You might not think that in a town of about 5,000 at the end of the road in Alaska, where we just got our third traffic signal (a blinking red light), there is an urge to get away from it all. But there is—at least for my husband and me. We recently bought nine acres of land at the end of a road you can’t drive for most of the year. The parcel is square, bordered on two sides by public land, and is a three-quarter-mile walk or bike ride or ski from a gravel parking pad. If we’re hiking in at an adult clip, it takes an hour to get there from our house, door to door.
Although when we bought the land, there was no door. We recently put up a 24-foot yurt fabricated by a local business on a platform the previous owner built out of rough-cut spruce. From the deck of the yurt, we can see no houses, just down a valley tangled by willows, along hillsides pimpled by hummocks, over stands of spruce, to the jagged peaks of the Alaska Range which rise up 60 miles or so to the west, across Cook Inlet.

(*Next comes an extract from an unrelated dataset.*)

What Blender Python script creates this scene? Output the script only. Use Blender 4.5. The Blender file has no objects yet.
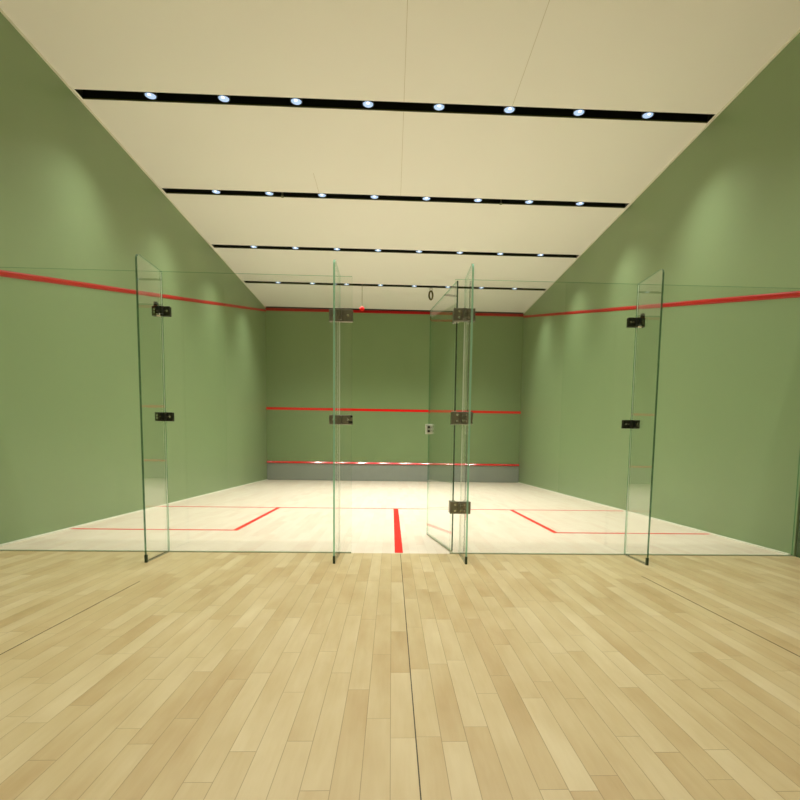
import bpy, bmesh, math, random
from mathutils import Vector, Matrix
random.seed(7)
S = bpy.context.scene
C = S.collection
PI = math.pi

# ------------------------------------------------------------------ render look
S.view_settings.view_transform = 'Standard'
S.view_settings.look = 'None'
S.view_settings.exposure = 0.24
S.view_settings.gamma = 1.0
S.view_settings.use_curve_mapping = False
S.cycles.max_bounces = 14
S.cycles.diffuse_bounces = 7
S.cycles.transparent_max_bounces = 24

# ------------------------------------------------------------------ dimensions (metres)
W = 3.2            # half width of the court
L = 9.75           # front wall
BK = -6.4          # wall behind the viewer
H = 4.24           # ceiling
HG = 2.107         # glass height
GT = 0.012         # glass thickness
SLOTS = [1.51, 3.548, 5.588, 7.634]
SLOTW = 0.155

# ------------------------------------------------------------------ materials
def newmat(name):
    m = bpy.data.materials.new(name); m.use_nodes = True
    nt = m.node_tree; nt.nodes.clear()
    out = nt.nodes.new('ShaderNodeOutputMaterial')
    return m, nt, out

def principled(name, col, rough=0.5, metal=0.0, noise=0.0, nscale=8.0, bump=0.0, bscale=60.0, emit=None, estr=0.0, spec=0.5):
    m, nt, out = newmat(name)
    p = nt.nodes.new('ShaderNodeBsdfPrincipled')
    p.inputs['Roughness'].default_value = rough
    p.inputs['Metallic'].default_value = metal
    p.inputs['Specular IOR Level'].default_value = spec
    tc = nt.nodes.new('ShaderNodeTexCoord')
    n = nt.nodes.new('ShaderNodeTexNoise'); n.inputs['Scale'].default_value = nscale; n.inputs['Detail'].default_value = 4
    nt.links.new(tc.outputs['Object'], n.inputs['Vector'])
    r = nt.nodes.new('ShaderNodeMapRange')
    r.inputs['To Min'].default_value = 1 - noise; r.inputs['To Max'].default_value = 1 + noise
    nt.links.new(n.outputs['Fac'], r.inputs['Value'])
    mul = nt.nodes.new('ShaderNodeVectorMath'); mul.operation = 'SCALE'
    mul.inputs[0].default_value = col[:3]
    nt.links.new(r.outputs['Result'], mul.inputs['Scale'])
    nt.links.new(mul.outputs['Vector'], p.inputs['Base Color'])
    if bump:
        n2 = nt.nodes.new('ShaderNodeTexNoise'); n2.inputs['Scale'].default_value = bscale; n2.inputs['Detail'].default_value = 3
        nt.links.new(tc.outputs['Object'], n2.inputs['Vector'])
        b = nt.nodes.new('ShaderNodeBump'); b.inputs['Strength'].default_value = bump; b.inputs['Distance'].default_value = 0.002
        nt.links.new(n2.outputs['Fac'], b.inputs['Height'])
        nt.links.new(b.outputs['Normal'], p.inputs['Normal'])
    if emit:
        p.inputs['Emission Color'].default_value = (*emit, 1); p.inputs['Emission Strength'].default_value = estr
    nt.links.new(p.outputs[0], out.inputs[0])
    return m

def glass_mat(name, tint, gloss_rough=0.0):
    """clear pane: straight-through tinted transmission plus Fresnel mirror"""
    m, nt, out = newmat(name)
    tr = nt.nodes.new('ShaderNodeBsdfTransparent'); tr.inputs[0].default_value = (*tint, 1)
    gl = nt.nodes.new('ShaderNodeBsdfGlossy'); gl.inputs['Roughness'].default_value = gloss_rough
    gl.inputs['Color'].default_value = (1, 1, 1, 1)
    geo = nt.nodes.new('ShaderNodeNewGeometry')
    ior = nt.nodes.new('ShaderNodeMapRange')      # keep the outside index on the back faces as well
    ior.inputs['To Min'].default_value = 1.5; ior.inputs['To Max'].default_value = 1 / 1.5
    nt.links.new(geo.outputs['Backfacing'], ior.inputs['Value'])
    fr = nt.nodes.new('ShaderNodeFresnel')
    nt.links.new(ior.outputs['Result'], fr.inputs['IOR'])
    mx = nt.nodes.new('ShaderNodeMixShader')
    nt.links.new(fr.outputs[0], mx.inputs[0]); nt.links.new(tr.outputs[0], mx.inputs[1]); nt.links.new(gl.outputs[0], mx.inputs[2])
    nt.links.new(mx.outputs[0], out.inputs[0])
    return m

def edge_mat(name, col, through, rough=0.15):
    m, nt, out = newmat(name)
    p = nt.nodes.new('ShaderNodeBsdfPrincipled'); p.inputs['Base Color'].default_value = (*col, 1)
    p.inputs['Roughness'].default_value = rough
    tr = nt.nodes.new('ShaderNodeBsdfTransparent'); tr.inputs[0].default_value = (0.45, 0.75, 0.6, 1)
    mx = nt.nodes.new('ShaderNodeMixShader'); mx.inputs[0].default_value = through
    nt.links.new(p.outputs[0], mx.inputs[1]); nt.links.new(tr.outputs[0], mx.inputs[2])
    nt.links.new(mx.outputs[0], out.inputs[0])
    return m

def plank_mat(name, dark, mid, light, rough, seam, pw=0.0727, pl=0.62, xoff=0.012, var=1.0, rednoise=0.0):
    """maple strip floor: boards along Y, every board its own tone, fine grain, dark hairline joints"""
    m, nt, out = newmat(name)
    N = nt.nodes.new; K = nt.links.new
    def math_(op, a, b=None, c=None):
        n = N('ShaderNodeMath'); n.operation = op
        for i, v in enumerate((a, b, c)):
            if v is None: continue
            if isinstance(v, (int, float)): n.inputs[i].default_value = v
            else: K(v, n.inputs[i])
        return n.outputs[0]
    tc = N('ShaderNodeTexCoord'); sp = N('ShaderNodeSeparateXYZ'); K(tc.outputs['Object'], sp.inputs[0])
    u = math_('DIVIDE', math_('ADD', sp.outputs['X'], -xoff + 100 * pw), pw)
    row = math_('FLOOR', u); fu = math_('SUBTRACT', u, row)
    wn = N('ShaderNodeTexWhiteNoise'); wn.noise_dimensions = '1D'; K(row, wn.inputs['W'])
    wn2 = N('ShaderNodeTexWhiteNoise'); wn2.noise_dimensions = '1D'; K(math_('ADD', row, 61.7), wn2.inputs['W'])
    ln = math_('MULTIPLY_ADD', wn2.outputs['Value'], 0.34, pl - 0.17)
    v = math_('DIVIDE', math_('ADD', math_('MULTIPLY_ADD', wn.outputs['Value'], 3.0, 40.0), sp.outputs['Y']), ln)
    seg = math_('FLOOR', v); fv = math_('SUBTRACT', v, seg)
    cmb = N('ShaderNodeCombineXYZ'); K(row, cmb.inputs[0]); K(seg, cmb.inputs[1])
    bw = N('ShaderNodeTexWhiteNoise'); bw.noise_dimensions = '3D'; K(cmb.outputs[0], bw.inputs['Vector'])
    # long grain
    cg = N('ShaderNodeCombineXYZ')
    K(math_('MULTIPLY', sp.outputs['X'], 60), cg.inputs[0]); K(math_('MULTIPLY', sp.outputs['Y'], 5.0), cg.inputs[1])
    K(math_('MULTIPLY', bw.outputs['Value'], 90), cg.inputs[2])
    gn = N('ShaderNodeTexNoise'); gn.inputs['Scale'].default_value = 1.0; gn.inputs['Detail'].default_value = 5; gn.inputs['Roughness'].default_value = .6
    K(cg.outputs[0], gn.inputs['Vector'])
    cl = N('ShaderNodeCombineXYZ')
    K(math_('MULTIPLY', sp.outputs['X'], 7), cl.inputs[0]); K(math_('MULTIPLY', sp.outputs['Y'], 2.2), cl.inputs[1])
    K(math_('MULTIPLY', bw.outputs['Value'], 40), cl.inputs[2])
    cn = N('ShaderNodeTexNoise'); cn.inputs['Scale'].default_value = 1.0; cn.inputs['Detail'].default_value = 3
    K(cl.outputs[0], cn.inputs['Vector'])
    f = math_('MULTIPLY_ADD', math_('SUBTRACT', bw.outputs['Value'], .5), 0.54 * var, 0.52)
    f = math_('ADD', f, math_('MULTIPLY', math_('SUBTRACT', gn.outputs['Fac'], .5), 0.5 * var))
    f = math_('ADD', f, math_('MULTIPLY', math_('SUBTRACT', cn.outputs['Fac'], .5), 1.3 * var))
    rp = N('ShaderNodeValToRGB'); e = rp.color_ramp.elements
    e[0].position = 0.0; e[0].color = (*dark, 1); e[1].position = 1.0; e[1].color = (*light, 1)
    em = e.new(0.5); em.color = (*mid, 1)
    ew = e.new(0.27); ew.color = ((dark[0] + mid[0]) * .515, (dark[1] + mid[1]) * .49, (dark[2] + mid[2]) * .49, 1)
    K(f, rp.inputs[0])
    # joints
    jx = math_('GREATER_THAN', math_('ABSOLUTE', math_('SUBTRACT', fu, .5)), 0.5 - 0.0011 / pw)
    jy = math_('GREATER_THAN', math_('ABSOLUTE', math_('SUBTRACT', fv, .5)), 0.5 - 0.0012 / pl)
    j = math_('MAXIMUM', jx, jy)
    mx = N('ShaderNodeMix'); mx.data_type = 'RGBA'
    K(math_('MULTIPLY', j, seam), mx.inputs[0]); K(rp.outputs[0], mx.inputs[6]); mx.inputs[7].default_value = (dark[0] * .35, dark[1] * .3, dark[2] * .25, 1)
    p = N('ShaderNodeBsdfPrincipled'); K(mx.outputs[2], p.inputs['Base Color']); p.inputs['Specular IOR Level'].default_value = .75
    K(math_('MULTIPLY_ADD', gn.outputs['Fac'], .12, rough - .06), p.inputs['Roughness'])
    b = N('ShaderNodeBump'); b.inputs['Strength'].default_value = .25; b.inputs['Distance'].default_value = .0006
    K(math_('SUBTRACT', gn.outputs['Fac'], math_('MULTIPLY', j, 1.5)), b.inputs['Height']); K(b.outputs[0], p.inputs['Normal'])
    K(p.outputs[0], out.inputs[0])
    return m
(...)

There’s no electricity on the property. Toilet facilities are currently a hole in the ground. We have to bring in water. The only amenity is a wood stove we installed in the yurt. Last weekend we lit the first of three fires—a low-temperature burn—needed, according to the stove’s instructions, for proper break-in. It didn’t particularly warm us up as we sat on the yurt’s dirty plywood floor and ate a lunch of bread, cheese, and apples with our daughters. But as we sat there, plates of snow slid off the roof of the yurt, making a zipping noise the girls found exciting. And the sun was shining outside as we stacked firewood in the dry space under the yurt and the girls made snow angels on the deck. So it didn’t much matter.
But this simple life is already feeling a bit complicated. The local snowmachine group wants an easement to zoom across the corner of our property to access the public land beyond it. We’re in a muddle over how to furnish a round space with square furniture. We wonder how we will respond when our daughters refuse the trek in, away from friends and the activities of town. And what if the snow we’re counting on in order to enjoy this winter getaway—the snow we haven’t seen in two years—never returns?

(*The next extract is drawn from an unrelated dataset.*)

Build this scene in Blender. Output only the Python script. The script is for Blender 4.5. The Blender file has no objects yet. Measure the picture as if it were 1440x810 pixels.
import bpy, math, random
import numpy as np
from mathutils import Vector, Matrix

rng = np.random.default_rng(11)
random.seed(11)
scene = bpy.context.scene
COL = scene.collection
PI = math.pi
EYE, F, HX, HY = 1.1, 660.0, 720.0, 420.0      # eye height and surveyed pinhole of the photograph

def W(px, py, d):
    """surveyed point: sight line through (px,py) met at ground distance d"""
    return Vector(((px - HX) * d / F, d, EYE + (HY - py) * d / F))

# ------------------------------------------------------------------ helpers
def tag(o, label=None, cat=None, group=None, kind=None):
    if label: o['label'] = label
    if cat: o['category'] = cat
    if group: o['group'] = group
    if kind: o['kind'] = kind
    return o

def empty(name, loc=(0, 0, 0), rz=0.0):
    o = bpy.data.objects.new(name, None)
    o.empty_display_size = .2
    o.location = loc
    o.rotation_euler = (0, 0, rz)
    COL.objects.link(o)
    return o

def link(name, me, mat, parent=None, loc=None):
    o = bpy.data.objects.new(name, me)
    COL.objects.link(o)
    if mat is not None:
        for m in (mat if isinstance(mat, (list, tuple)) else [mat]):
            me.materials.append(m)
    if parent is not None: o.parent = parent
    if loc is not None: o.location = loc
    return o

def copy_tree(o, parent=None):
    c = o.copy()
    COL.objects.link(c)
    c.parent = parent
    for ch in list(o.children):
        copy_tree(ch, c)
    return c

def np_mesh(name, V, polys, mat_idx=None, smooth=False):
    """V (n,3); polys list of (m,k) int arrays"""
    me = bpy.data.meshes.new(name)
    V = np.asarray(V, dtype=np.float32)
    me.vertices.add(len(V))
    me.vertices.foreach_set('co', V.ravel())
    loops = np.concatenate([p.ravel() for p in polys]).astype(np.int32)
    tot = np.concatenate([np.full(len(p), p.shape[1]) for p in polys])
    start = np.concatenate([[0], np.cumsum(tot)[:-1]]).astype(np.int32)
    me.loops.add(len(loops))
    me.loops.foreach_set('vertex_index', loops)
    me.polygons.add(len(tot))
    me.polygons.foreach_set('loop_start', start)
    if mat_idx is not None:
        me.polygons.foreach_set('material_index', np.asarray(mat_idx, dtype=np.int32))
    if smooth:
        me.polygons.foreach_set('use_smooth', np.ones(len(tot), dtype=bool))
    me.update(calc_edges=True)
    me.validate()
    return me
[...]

It’s a wager we’re making by setting up this place—a wager that, on winter weekends, it will still feel peaceful despite the whine of snowmachines from nearby hills. It’s a wager that, somehow, coming out here will become a family ritual the girls will come to enjoy and remember fondly. We’re hoping that friends will make the trip too, and we’ll all be together flipping pancakes on a two-burner propane stove some Sunday morning after a pile-on sleepover with a bunch of kids stuffed into the loft we plan to build in the yurt. We’re betting on real winter returning, on being able to ski over willows smoothed by half a dozen feet of snow into the valley where wolves occasionally leave tracks. Some days the odds feel long, but I’m in.